Em pouco mais que um mês as aulas e atividades presenciais deram lugar a uma realidade em que as novas tecnologias assumiram um papel decisivo. De repente a escola mudou, como mudou também o funcionamento de toda a sociedade. Acontece que a mudança foi feita no mesmo sentido: alunos e professores passaram a realizar as suas tarefas a distância; os pais abraçaram o teletrabalho utilizando os mesmos meios que os filhos terão que usar no ensino virtual; as famílias passaram a conviver 24 horas num mesmo espaço, dia a após dia, algo para o qual também não estavam preparadas.
É neste turbilhão de acontecimentos que as escolas tentam impor o ensino a distância, a que se junta o problema dos meios. Os professores utilizam os seus próprios equipamentos (computadores, rede de internet, impressoras, telemóvel etc) ao serviço da missão de ensinar, pois a escola pública não os disponibiliza. Provavelmente há quem pense que não fazem mais que a sua obrigação. Errado. Não há obrigação nenhuma nesse sentido, como também não há obrigação que um outro qualquer funcionário faça teletrabalho com os meios próprios, em vez de utilizar os da sua entidade patronal. Os docentes, mais uma vez, demonstram ao país uma dedicação extrema e preocupada. Imaginem se os professores se negassem a por os equipamentos pessoais ao serviço do ensino? Não haveria nada. A escola estaria desligada. E esta não é uma questão de somenos importância, pois o ensino a distância vai repetir-se num futuro próximo e não podem nem devem ser os equipamentos pessoais dos professores a suportar o seu funcionamento.
Os alunos e as suas famílias também não possuem um computador por elemento do agregado familiar. Os pais estão em teletrabalho, os pais professores utilizam os meios disponíveis para a sua tarefa. Os filhos usam-nos quando há disponibilidade. Neste aspeto, o Estado preocupa-se em apoiar apenas alguns alunos e famílias, deixando de fora toda a classe média, a mesma que não tendo um computador por elemento de agregado familiar tem os pais em teletrabalho e os filhos a ensino a distância, sem que estes alunos possam ser apoiados. Surge assim uma espécie de discriminação de uns em relação a outros, com o argumento do politicamente correto. As famílias têm que resolver.
Aos alunos que ainda não têm acesso a esses meios juntam-se aqueles que, os tendo, não os podem utilizar pois um computador não chega para que, duas, três, quatro ou mais pessoas o utilizem ao mesmo tempo.

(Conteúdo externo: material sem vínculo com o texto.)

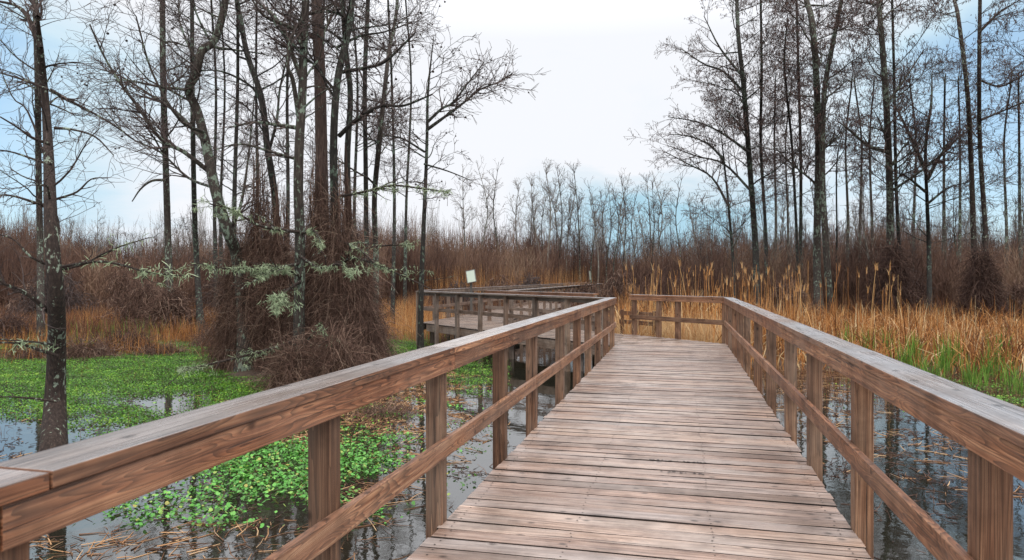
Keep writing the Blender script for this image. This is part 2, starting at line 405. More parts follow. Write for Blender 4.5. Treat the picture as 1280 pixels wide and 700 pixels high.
E3 = np.array(dg(PR, 4.65)); E4 = np.array(dg(PR, 10.6))
railing('brown back railing of the diagonal walkway with two rails seen behind the front one', tuple(E3), tuple(E4), tuple(-NE), [.05, 1.5, 2.95, 4.4, 5.8], zt=1.09, mat_c='cap', mat_f='fascia', mat_p='oldwood')
railing('dark front railing of the diagonal walkway with evenly spaced posts above the water', tuple(PL+DE*.12), tuple(PL+DE*LF), tuple(NE), list(np.linspace(.15, LF-.06, 8)), zt=1.09, mat_c='cap', mat_f='oldwood', mat_p='oldwood', cutB=.05)
railing('long far railing on the left side of the distant walkway behind the leaning sign', (XA, BLn[1]+.12), (XA, 84), (1, 0), list(np.arange(1.4, 61, 1.55)), zt=1.11, mat_c='cap', mat_f='oldwood', mat_p='oldwood', zb=-.9)
railing('long far railing on the right side of the distant walkway receding to the woods', (XB, BLn[1]+2.3), (XB, 64), (-1, 0), list(np.arange(.1, 39.3, 1.55)), zt=1.09, mat_c='cap', mat_f='oldwood', mat_p='oldwood', zb=-.9)
# low viewing landing behind the gap
pA = E2+NE*1.0; pB = E3+NE*1.0
rt = empty('low_barrier', (*((pA+pB)/2), 0), 'low two-board barrier seen through the gap beyond the short end railing', 'barrier')
for z in (.24, .5):
    mb = MB(); plank(mb, (*pA, z), (*pB, z), .04, .12); mb.build('board', M['post'], rt, (*((pA+pB)/2), 0))
for p in (pA+DE*.1, (pA+pB)/2, pB-DE*.1):
    mb = MB(); plank(mb, (*p, -1.3), (*p, .6), .1, .1, up=(1, 0, 0)); mb.build('post', M['post'], rt, (*((pA+pB)/2), 0))

# signs
def sign(loc, w, h, zc, rz, tilt, lab, roll=0):
    base = np.array([loc[0], loc[1], 0.]); rt = empty('information_sign', base, lab, 'sign', rz=rz)
    mb = MB(); plank(mb, (0, 0, -.9), (0, 0, zc-.05), .09, .09, up=(0, 1, 0)); o = mb.build('post', M['metal'], rt)
    mb = MB(); plank(mb, (0, 0, -h/2), (0, 0, h/2), w, .025, up=(0, -1, 0)); o = mb.build('panel', M['sign'], rt); o.location = (0, -.06, zc); o.rotation_euler = (tilt, roll, 0)
    mb = MB()
    for a, c in (((-w/2-.015, 0, -h/2), (-w/2-.015, 0, h/2)), ((w/2+.015, 0, -h/2), (w/2+.015, 0, h/2)), ((-w/2-.03, 0, -h/2-.016), (w/2+.03, 0, -h/2-.016)), ((-w/2-.03, 0, h/2+.016), (w/2+.03, 0, h/2+.016))):
        plank(mb, a, c, .03, .045, up=(0, -1, 0))
    o = mb.build('frame', M['metal'], rt); o.location = (0, -.06, zc); o.rotation_euler = (tilt, roll, 0)
sign(at(589, 345, 28.5)[:2], .34, .54, 1.60, .2, -.5, 'pale green-white sign panel leaning on a post beyond the front railing of the platform', -.2)
sign(at(736.5, 345, 60)[:2], .7, .75, 1.75, R(87), -.1, 'small narrow sign seen nearly edge on above the far end of the distant railing')

# ------------------------------------------------------------------ terrain and water
def sm(a, b, x): t = np.clip((x-a)/(b-a), 0, 1); return t*t*(3-2*t)
ISL = (-8.6, 14.6)
def wob(X, Y): return .8*np.sin(X*.7+1)+.5*np.sin(X*1.9+Y*.8)+.35*np.sin(Y*2.3+X*.3)
def ground_h(X, Y):
    w = wob(X, Y)
    right = sm(0, 1.6, Y-17.6+.12*X+w*.5) * sm(-2.0, .3, X+.35*(Y-18))
    left = sm(0, 2.0, Y-19.2-.06*(X+17)*0-w*.6) * sm(-12.3, -14.0, X)
    isl = 1-sm(1.4, 3.4, np.hypot(X-ISL[0], (Y-ISL[1])*.8)+w*.4)
    isl2 = 1-sm(1.2, 2.6, np.hypot(X+12.2, Y-18.6)+w*.4)
    far = sm(0, 4, Y-36+w) ; farx = sm(26, 34, np.abs(X+5))
    back = sm(-8, -30, Y)
    L = np.clip(np.maximum.reduce([right, left, isl*.9, isl2*.9, far, farx, back]), 0, 1)
    return -1.15 + L*(.50+.05*np.sin(X*1.7)*np.cos(Y*1.3)) + np.clip((np.hypot(X, Y)-60)/400, 0, 1)*2.0
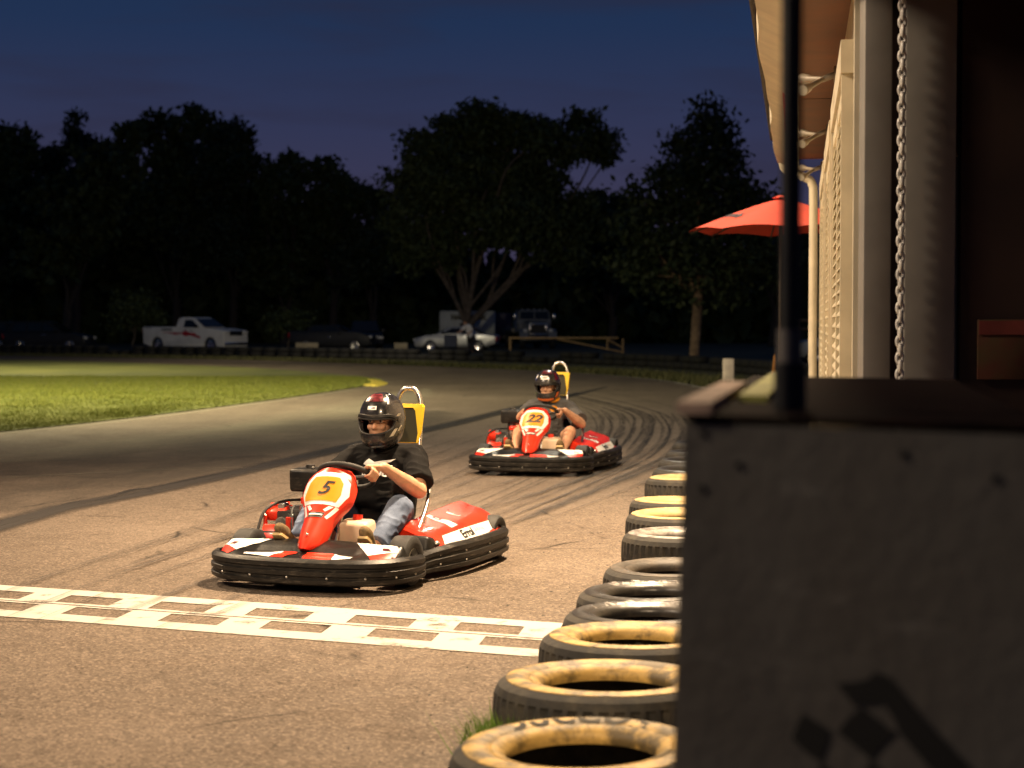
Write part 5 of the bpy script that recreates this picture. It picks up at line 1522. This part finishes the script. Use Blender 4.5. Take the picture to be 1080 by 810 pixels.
WL = [
 ('tree with a rounded crown cut off at the left edge of the treeline', -5, 128, [(0, 150, 26), (15, 165, 24), (-20, 170, 34), (5, 205, 36), (30, 205, 28), (0, 260, 40)]),
 ('slender tree with a pointed top second from the left edge', 80, 131, [(84, 130, 9), (80, 142, 9), (90, 145, 9), (84, 158, 14), (60, 172, 18), (45, 175, 12), (100, 170, 16), (80, 200, 36), (75, 260, 40)]),
 ('broad tree behind the black car with pale stems', 70, 118, [(125, 160, 20), (140, 145, 15), (118, 190, 34), (60, 215, 34), (90, 240, 36), (60, 270, 30)]),
 ('tall tree with gaps of sky in its top above the white pickup', 185, 130, [(150, 140, 18), (165, 128, 12), (205, 122, 12), (195, 138, 18), (215, 132, 14), (180, 165, 26), (205, 190, 36), (170, 230, 40)]),
 ('tall round topped tree just right of the one with gaps', 245, 129, [(228, 150, 18), (240, 138, 14), (255, 150, 18), (262, 170, 16), (240, 180, 32), (255, 215, 36), (230, 255, 40)]),
 ('lower round tree in the dip of the treeline', 300, 127, [(290, 185, 14), (308, 172, 11), (318, 180, 12), (302, 205, 26), (310, 245, 36), (290, 285, 34)]),
 ('low rounded tree left of the big oak', 350, 128, [(335, 182, 13), (348, 178, 11), (362, 190, 14), (345, 210, 26), (370, 215, 22), (350, 255, 38)]),
 ('lowest small tree touching the left side of the big oak', 392, 126, [(380, 205, 14), (395, 212, 13), (390, 235, 24), (405, 260, 30), (385, 280, 30)]),
 ('dark tree filling the gap between the oak and the cedar', 645, 122, [(640, 215, 15), (655, 222, 16), (668, 235, 18), (640, 255, 30), (665, 270, 30), (620, 285, 30)]),
 ('dark tree between the cedar and the clubhouse', 815, 118, [(800, 235, 20), (822, 225, 18), (835, 250, 26), (805, 275, 30), (840, 295, 30)]),
]
for i, (lb, u, d, bl) in enumerate(WL):
    tree(lb, u, d, bl, 20 + i, .30, M['leaf2' if i % 3 == 1 else 'leaf'], M['barkd'], (.50, .40, .58)[i % 3], (.85, 1.25, .7)[i % 3], 'trees behind the track', .2)
for lb, u, d, bl, sd_ in (('leafy shrub left of the white pickup', 140, 101, [(140, 322, 18), (155, 335, 14), (128, 338, 14)], 61), ('leafy shrub between pickup and navy car', 304, 101, [(300, 338, 14), (315, 342, 11), (290, 348, 9)], 62)):
    t = tree(lb, u, d, bl, sd_, .06, M['leaf'], M['bark'], .26, 2.2, None, .1); t.name = 'shrub'; t['category'] = 'shrub'
# far wood that closes the view between and behind the trees
rs = np.random.RandomState(4)
prof_u = [-120, -40, 20, 60, 110, 200, 255, 300, 360, 410, 470, 600, 650, 720, 830, 900, 1100, 1300]
prof_v = [190, 180, 175, 185, 180, 160, 175, 205, 215, 250, 265, 260, 245, 255, 250, 240, 230, 230]
n = 52000; uu_ = rs.uniform(-120, 1300, n); dd_ = rs.uniform(136, 152, n); kk = dd_ / FPX
zt = CAMH - (np.interp(uu_, prof_u, prof_v) - 342) * kk; zt *= (.93 + .12 * np.sin(uu_ * .31) * np.sin(uu_ * .083))
zz = zt * rs.rand(n) ** .8
P = np.stack([(uu_ - 540) * kk, dd_, zz], 1)
a = rs.normal(size=(n, 3)); a /= np.linalg.norm(a, axis=1)[:, None]; b = np.cross(a, rs.normal(size=(n, 3))); b /= np.linalg.norm(b, axis=1)[:, None]
s = (.5 + 1.3 * np.clip(1.15 - zz / zt, 0, 1) * (.5 + rs.rand(n)))[:, None]
V = np.empty((n, 4, 3)); V[:, 0] = P - a * s * .6; V[:, 1] = P + b * s * .42; V[:, 2] = P + a * s * .6; V[:, 3] = P - b * s * .42
wd = leaf_obj('woods', V.reshape(-1, 3), n, M['leaf'], None); wd['kind'] = 'stuff'; wd['label'] = 'dark mass of far woodland behind the parked vehicles'
# roadside weeds along the verge
def samp_verge(r):
    i = r.randrange(8, len(osp) - 16); x, y = osp[i]; x2, y2 = osp[i + 1]; t = r.random(); k = abs(r.gauss(0, .9)) + .1
    x, y = x + (x2 - x) * t, y + (y2 - y) * t
    dx, dy = x2 - osp[i][0], y2 - osp[i][1]; l = math.hypot(dx, dy)
    return x + dy / l * k, y - dx / l * k, 1 + .5 * r.random()
vg = blades('verge_weeds', samp_verge, 22000, .05, .16, .014, blade_mat('verge_blades', (.035, .042, .014), (.10, .09, .04)), -.012)
# ================================================================= karts and drivers
Y5, Y22 = R(YAW5), R(YAW22)
make_kart('red racing kart number 5 crossing the chequered line nearest the camera', K5, Y5, '5')
make_kart('red racing kart number 22 following farther up the track', K22, Y22, '22')
def wing(s):
    return [(-.085 * s, .01), (-.05 * s, .045), (.0, .02), (.05 * s, .035), (.125 * s, .05), (.06 * s, .01), (.11 * s, .008), (.04 * s, -.015), (.07 * s, -.03), (.0, -.035), (-.03 * s, -.015)]
helm5 = [('white_label', -13, 11, 32, 40, 'white', 0), ('red_label_line', -9, 7, 34.5, 37.5, 'darkred', 0), ('crown_print', -35, 30, 50, 74, 'darkred', 0),
         ('silver_flash', 40, 52, -27, -12, 'metal', 16), ('silver_flash', 66, 76, -20, -6, 'metal', 14), ('silver_flash', 62, 78, 18, 24, 'metal', 10), ('crown_line', 40, 46, 44, 70, 'metal', 8), ('silver_flash', -60, -48, -24, -10, 'metal', -14)]
helm22 = [('white_label', -17, 14, 32, 44, 'white', 0), ('black_label_line', -12, 9, 36, 40, 'ink', 0), ('crown_print', -22, 40, 52, 72, 'darkred', 0), ('crown_print', 45, 75, 30, 60, 'darkred', 6), ('blue_flash', -62, -44, 30, 50, 'bluep', 0),
          ('orange_chin_flash', -36, 36, -42, -34, 'orangep', 0), ('white_flash', -52, -40, 36, 48, 'white', 0), ('red_flash', 42, 62, -34, -18, 'orangep', 10)]
M['bluep'] = mat('blue_print', (.03, .06, .25), .3, coat=.5); M['orangep'] = mat('orange_print', (.62, .14, .03), .3, coat=.5)
st5 = dict(bulk=.966, lean=.03, tee='tee', legs='denim', long=True, drape=True, helmet=helm5,
           print=[('chest_print', poly2d([(x, y + .05) for x, y in wing(1)], .02), 'white'), ('chest_script', (lambda t: ([(x, y + .005) for x, y in t[0]], t[1]))(text2d('Speed', .07, .3, .002)), 'white')])
st22 = dict(bulk=.96, lean=-.02, grip={1: R(-6), -1: R(196)}, elbow=(.0, .03, -.02), drop=.05, tee='greytee', legs='shorts', long=False, drape=True, helmet=helm22,
            print=[('chest_emblem', poly2d([(.07 + .042 * math.cos(a) * (1 if math.sin(a) > -.3 else .7), .035 + .04 * math.sin(a)) for a in [2 * math.pi * i / 16 for i in range(16)]], .02), 'plate')])
make_driver('driver of kart 5 in black helmet, black tee and blue jeans', K5, Y5, st5)
d22 = make_driver('driver of kart 22 in grey tee and shorts with printed black helmet', K22, Y22, st22)
# yellow collar peeping out under the second driver's helmet
MB().tube([Vector((-.306 + .070 * math.cos(a), .02 + .066 * math.sin(a), (.772 - .06) - .02 * math.cos(a))) for a in [2 * math.pi * i / 28 for i in range(28)]], .016, 8, closed=True).build('neck_band', M['plate'], d22)

# ================================================================= light
def flood(name, loc, to, power, col, size, blend=.6, rad=.25):
    l = bpy.data.lights.new(name, 'SPOT'); l.energy = power; l.color = col; l.spot_size = R(size); l.spot_blend = blend; l.shadow_soft_size = rad
    o = bpy.data.objects.new(name, l); COL.objects.link(o); o.location = loc
    o.rotation_euler = (Vector(to) - Vector(loc)).to_track_quat('-Z', 'Y').to_euler()
    return o
WARM = (1.0, .725, .45)
flood('track_floodlight', (1.1, 11.0, 6.4), (.2, 10.8, 0), P_MAIN, WARM, 135, 1.0)
flood('pit_floodlight', (-9.5, 5.2, 8.2), (1.0, 11, .6), P_PIT, (1.0, .78, .55), 105, .8, 1.1)
flood('across_floodlight', (-7, 16.5, 8.4), (2.0, 14, .8), P_ACR, WARM, 80, .8)
flood('far_grass_fill', (-17, 54, 9.5), (-16, 55, 0), P_INF2, (1.0, .88, .52), 140, .9)  # unseen second lamp, added so the far grass shows
flood('infield_floodlight', (-10.5, 30, 8.8), (-10.8, 33, 0), P_INF, (1.0, .88, .52), 150, .8)
flood('corner_fill', (1.2, 22.2, 7.4), (1.8, 23, 0), P_COR, (1.0, .88, .66), 150, .6)  # unseen lamp, added to brighten the parasol and hairpin
flood('car_park_fill', (-6, 66, 7), (-10, 84, 0), P_CAR, (1.0, .84, .62), 120, .8)  # unseen lamp, added to brighten the parked vehicles
flood('front_fill', (-.62, -2.0, 7.0), (-.4, 11, .4), P_FRONT, WARM, 66, .9)  # unseen fill lamp, added behind the camera to light the kart fronts

# ================================================================= sky
w = bpy.data.worlds.new('World'); scene.world = w; w.use_nodes = True
N, L = w.node_tree.nodes, w.node_tree.links
bg = N['Background']
tc = N.new('ShaderNodeTexCoord'); sx = N.new('ShaderNodeSeparateXYZ'); L.new(tc.outputs['Generated'], sx.inputs[0])
sky = N.new('ShaderNodeTexSky'); sky.sky_type = 'NISHITA'; sky.sun_disc = False; sky.sun_elevation = R(-4.5); sky.sun_rotation = R(-65); sky.ozone_density = 3
cr = N.new('ShaderNodeValToRGB'); e = cr.color_ramp.elements
e[0].position = 0.0; e[0].color = (.030, .026, .055, 1); e[1].position = 1; e[1].color = (.004, .012, .035, 1)
for p_, c_ in SKY: q = e.new(p_); q.color = (*c_, 1)
L.new(sx.outputs['Z'], cr.inputs[0])
# thin bands of dusk cloud
mp = N.new('ShaderNodeMapping'); mp.inputs['Scale'].default_value = (2.2, 2.2, 15); L.new(tc.outputs['Generated'], mp.inputs[0])
nz = N.new('ShaderNodeTexNoise'); nz.inputs['Scale'].default_value = 2.4; nz.inputs['Detail'].default_value = 5; nz.inputs['Distortion'].default_value = .5; L.new(mp.outputs[0], nz.inputs['Vector'])
mr = N.new('ShaderNodeMapRange'); mr.inputs[1].default_value = .47; mr.inputs[2].default_value = .70; mr.inputs[4].default_value = .5; L.new(nz.outputs['Fac'], mr.inputs[0])
m1 = N.new('ShaderNodeMix'); m1.data_type = 'RGBA'; L.new(mr.outputs[0], m1.inputs[0]); L.new(cr.outputs[0], m1.inputs[6]); m1.inputs[7].default_value = (.024, .022, .044, 1)
ad = N.new('ShaderNodeMix'); ad.data_type = 'RGBA'; ad.blend_type = 'ADD'; ad.inputs[0].default_value = NISH; L.new(m1.outputs[2], ad.inputs[6]); L.new(sky.outputs[0], ad.inputs[7])
L.new(ad.outputs[2], bg.inputs['Color']); bg.inputs['Strength'].default_value = 1.0

# ================================================================= camera
cam = bpy.data.cameras.new('camera'); co = bpy.data.objects.new('camera', cam); COL.objects.link(co)
co.location = (0, 0, CAMH); co.rotation_euler = (math.pi / 2 - TILT, 0, 0)
cam.sensor_width = 36; cam.lens = FPX / 1080 * 36; cam.clip_end = 3000; cam.clip_start = .05
cam.dof.use_dof = True; cam.dof.focus_distance = 10.2; cam.dof.aperture_fstop = 2.5; cam.dof.aperture_blades = 7
scene.camera = co
vs = scene.view_settings; vs.view_transform = 'Standard'; vs.look = 'None'; vs.exposure = 0; vs.gamma = 1; vs.use_curve_mapping = False
cy = scene.cycles; cy.use_denoising = True; cy.transparent_max_bounces = 40; cy.max_bounces = 6; cy.sample_clamp_indirect = 4; cy.use_light_tree = True
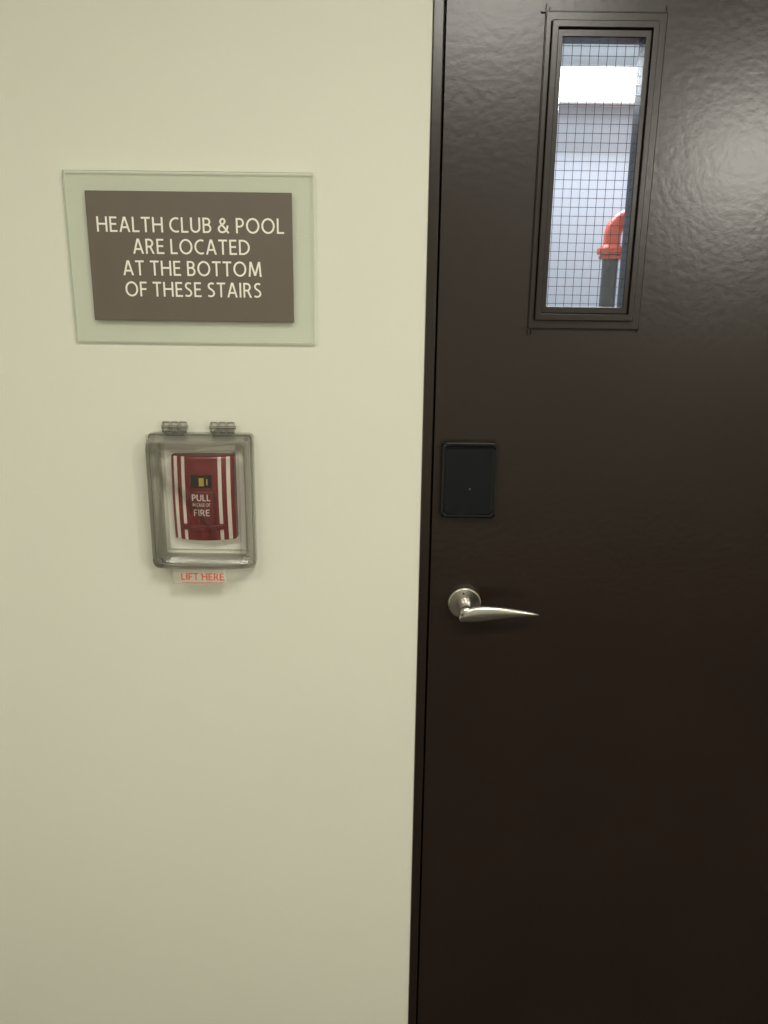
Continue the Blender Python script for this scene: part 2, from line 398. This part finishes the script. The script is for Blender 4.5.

A escola, de repente, ganha formas de exclusão em vez de inclusão. Veio a nova tele-escola, mas aos alunos é-lhes exigido, com alguma frequência, que vejam as aulas na televisão e que façam tudo o resto através do ensino a distância.
Às vezes é melhor parar para pensar e fazer as coisas da forma clara, objetiva, com regras e sem atropelos, do que avançar para um "ensino de achamentos". A opção foi tomada noutro sentido. É com ela que todos temos que conviver, agindo de forma consciente, com a perspetiva que todo este turbilhão pode ser uma oportunidade futura. Eu acredito que sim.